I think it is even possible to use a CPS-based solution to remove the need for an infix operator (@) altogether: write basic combinators in such a way that (int float (lit "foo") int end) is a valid format. There was a paper about going very far with these tricks (you could essentially encode LR parsing to express arbitrary grammars without separators as direct application of CPS-style combinators), but right now I don't remember the reference.

Note that OCaml uses functional unparsing nowadays, using GADTs to represent formats. I like the idea of having a first-order representation of formats as a plain data-structure, even though it can be expressed in a GADT-less language with those encodings. (The OCaml type has many type parameters and might be simplified if it dropped backward-compatibility with previous exposed types; but it also supports relatively sophisticated features such as dynamic format substitution).

There are many variations around the type-safe printf theme. From Oleg's webpage on unparsing, I found a reference to work by Kenichi Asai in 2007-2008 that discusses the use of CPS in much detail (with solution in more direct style using delimited control), which you may be interested in.

Found it

The reference I had in mind is the pair of "Techniques for embedding postfix languages in Haskell", Chris Okasaki, 2002, which explains the technique for direct embedding of postfix programs (without explicit sequencing), and "Typed quote/antiquote or: Compile-time parsing", Ralf Hinze, 2011, which scales the idea all the way up to LL(1) parsing.

There is also a paper that

There is also a paper that describes how to use memoized CPS to do full context free grammar parsing in polynomial time (in Scheme).

Memoization of Top-down Parsing

This is closely related to tabling in logic programming.

Oh I love that paper

The frustrating thing comes from a different paper I read the other day that referenced this paper. They said that no one references this paper because it's impossible to read.

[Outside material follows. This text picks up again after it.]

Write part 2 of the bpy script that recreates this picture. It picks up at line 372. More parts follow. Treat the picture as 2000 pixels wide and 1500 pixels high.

:/ it's scheme, I find it easy to read. However I can't make head or tail of the more common (these days) sort of notation used by the other paper which, among other things, purported to be translating this paper into something comprehensible. Why is it that CS researchers and programmers can't read each others work?

* Because one speaks Greek and the other speaks Latin


Long live format strings?

Note that OCaml uses functional unparsing nowadays, using GADTs to represent formats.

Right, but if I understand correctly formats are still expressed as format strings in source code, and get translated into the GADT-based representation by the compiler.

On a related note I remember a talk by Vincent Balat some years ago explaining that the ocsigen web framework had a printing library relying on Danvy's functional unparsing (without syntactic sugar) but that they dropped it because the resulting error messages were very poor.

Indeed; and I think it is

Indeed; and I think it is sensible to respect the standard format that users expect. That said, if that had to be redone from scratch, it should use a different syntax than string literals (strings with an explicit marker that those are format strings) to avoid making the type of string literals ambiguous.